April 3, 2016 By EricT_CulinaryLore

Today, you can buy a ‘hibachi’ in most discount department stores or hardware stores. Most of use think of them as small Japanese grills. This is essentially what they are, a small charcoal brazier, but the traditional hibachi was more central and useful to the Japanese household.

The word hibachi comes from the Japanese work hi for ‘fire’ and hachi for ‘bowl or pot.’ The most likely English translation is fire bowl, and this is an apt description, as hibachis were originally small portable bowls and used to hold burning charcoal.

A grill placed on top of the bowl allowed for the heating or cooking of various foods, or just for warming tea, etc. However, they were most often used for warming small Japanese homes, or as simple hand warmers. Their small size meant they could be carried to any convenient location within the household.

These bowls, when round, would have typically been made with cast-iron or bronze, but sometimes were made of ceramic porcelain material. Other times, hibachis were simply formed from the bowl of a tree, the inside of which was fitted with a copper lining. Wooden hibachis could be square or oblong in shape.
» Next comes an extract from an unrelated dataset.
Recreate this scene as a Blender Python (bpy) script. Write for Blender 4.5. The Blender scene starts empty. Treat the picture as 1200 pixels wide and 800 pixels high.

Sometimes ornate wooden boxes with visible wood-grain were used to hold round metal hibachis.

Cabinets were sometimes built with a lid and a receptacle for a hibachi, along with drawers for storing various smoking implements. Stands for placing and heating tea-kettles were part of the equipment.

An antique bronze hibachi with wicker coal carrier, ash rake for mounding the ashes, tongs for placing the charcoal, and a fire-striker for lighting.
Image by Samuraiantiqueworld via wikimedia

These braziers were actually of Chinese origin but have been used in Japan for centuries. They often became the center of the household, where conversation and games would take place.

Hibachis were often family heirlooms, passed down from one generation to the next. There are stories told of the fires in hibachis being kept burning continually, for decades, if not centuries.

Such portable braziers were not unique to Asia, they were common to ancient civilizations such as Crete and were used by the Greeks. Portable braziers were extremely practical, and charcoal was a convenient fuel since it could burn for hours and produced little smoke or fumes.

Since smoking was such an important activity in ancient Japan, it was traditional, and considered polite, for a hibachi to be the first thing placed in front of a visiting guest, along, which would be used for lighting the pipe.

Hibachis are no longer used this way in Japan today, but they are still cherished as heirlooms or decorative items. The hibachi grills in America are really just small barbecue grills, having little to do with the historical hibachi. Sometimes, as well, Japanese teppanyaki or “Japanese steakhouse” cooking, is referred to as “hibachi-style.”